Quel grave tumulte! quel mouvement! On dirait que la mer, dont s’occupent ici toutes les têtes, a communiqué son agitation et ses bourrasques au monde des affaires. Le flot des nouvelles, des transactions, des pourparlers, roule d’un bout à l’autre de la salle avec un sourd mugissement. Cette salle est elle-même grande et bien construite; le plafond, richement décoré, s’appuie sur deux rangs de colonnes en scagliola. De distance en distance, des écussons blasonnés aux armes de Lloyd’s, — une ancre d’or sur fond d’azur, — se détachent en relief à peu de distance de la corniche. Des tables d’acajou, qui se succèdent assez rapprochées les unes des autres dans toute la longueur de la salle (cent pieds) et entourées de sièges, servent de bureaux pour recevoir les underwriters ou leurs commis. Le personnel qui va et vient dans cette enceinte se compose d’ailleurs de deux élémens bien distincts : d’abord les assureurs de vaisseaux et ensuite les courtiers d’assurances maritimes, insurance brokers. En principe, tout le monde peut se présenter chez Lloyd’s et traiter directement avec les underwriters (assureurs); mais en fait il est assez rare que les choses se passent ainsi. Un négociant, par exemple, veut-il assurer une certaine qualité de marchandises qu’il envoie en mer, ce n’est point le premier venu dans la salle qui se chargera de traiter pour cette branche particulière de commerce. A qui donc s’adressera-t-il au sein d’une foule serrée, empressée, ballottée çà et là par la vague mouvante des affaires? Pendant le temps qu’il cherche un assureur, ses marchandises peuvent être chargées sur le navire en partance et même coulées au fond de la mer. Le commerçant trouve donc plus avantageux de s’adresser à un courtier qui, connaissant bien la place, lui évite beaucoup de démarches inutiles moyennant une légère commission. Le broker, ce lien entre l’assureur et l’assuré, est vraiment celui qui, par la nature de ses services, donne la vie au marché. Il est partout à la fois, traite avec tout le monde, et, comme ces oiseaux dont les cris semblent exciter les eaux de la mer, il s’agite pour agiter les autres[2].

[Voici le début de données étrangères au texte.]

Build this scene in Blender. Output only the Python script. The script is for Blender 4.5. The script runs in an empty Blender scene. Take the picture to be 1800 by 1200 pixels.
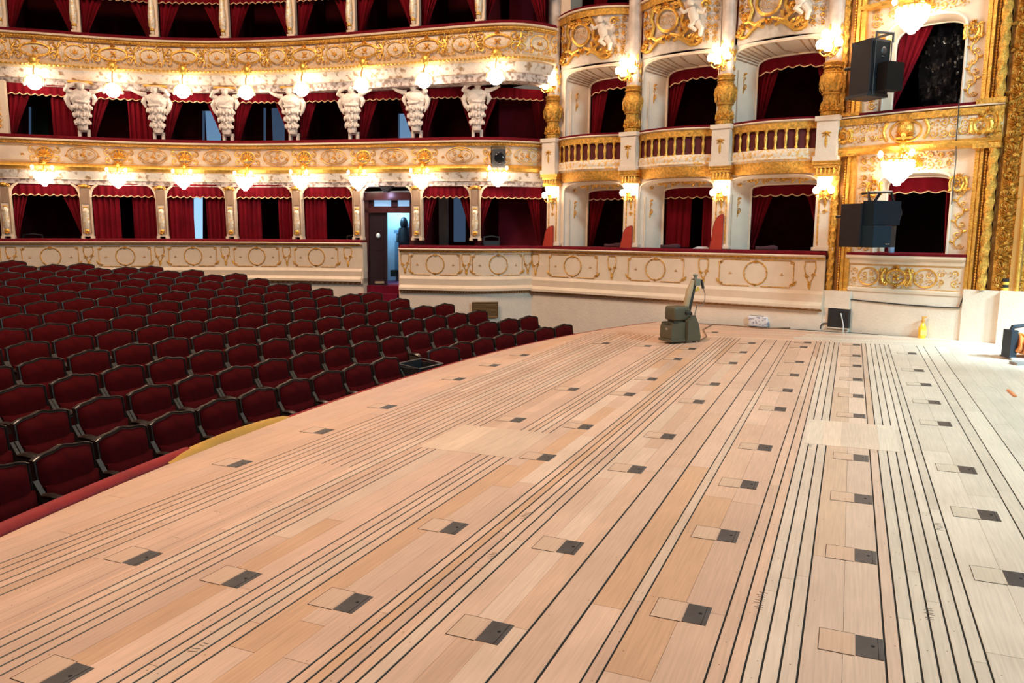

  1. Mot à mot, un underwriter est un homme qui signe son nom au bas de ce qu’il écrit: mais ce terme s’applique tout spécialement aux assureurs maritimes.
  2. J’aurais naturellement voulu savoir à quelle somme d’argent s’élève par an la masse des assurances souscrites chez Lloyd’s; mais c’est un renseignement qu’il est impossible d’obtenir. Toutes les transactions, étant personnelles, ne figurent sur aucun ces livres de l’établissement. Le secrétaire m’a du moins affirmé que des millions circulaient chaque année dans ces sortes de contrats toujours renaissans, et quand les Anglais parlent ainsi, ils entendent des millions de livres sterling.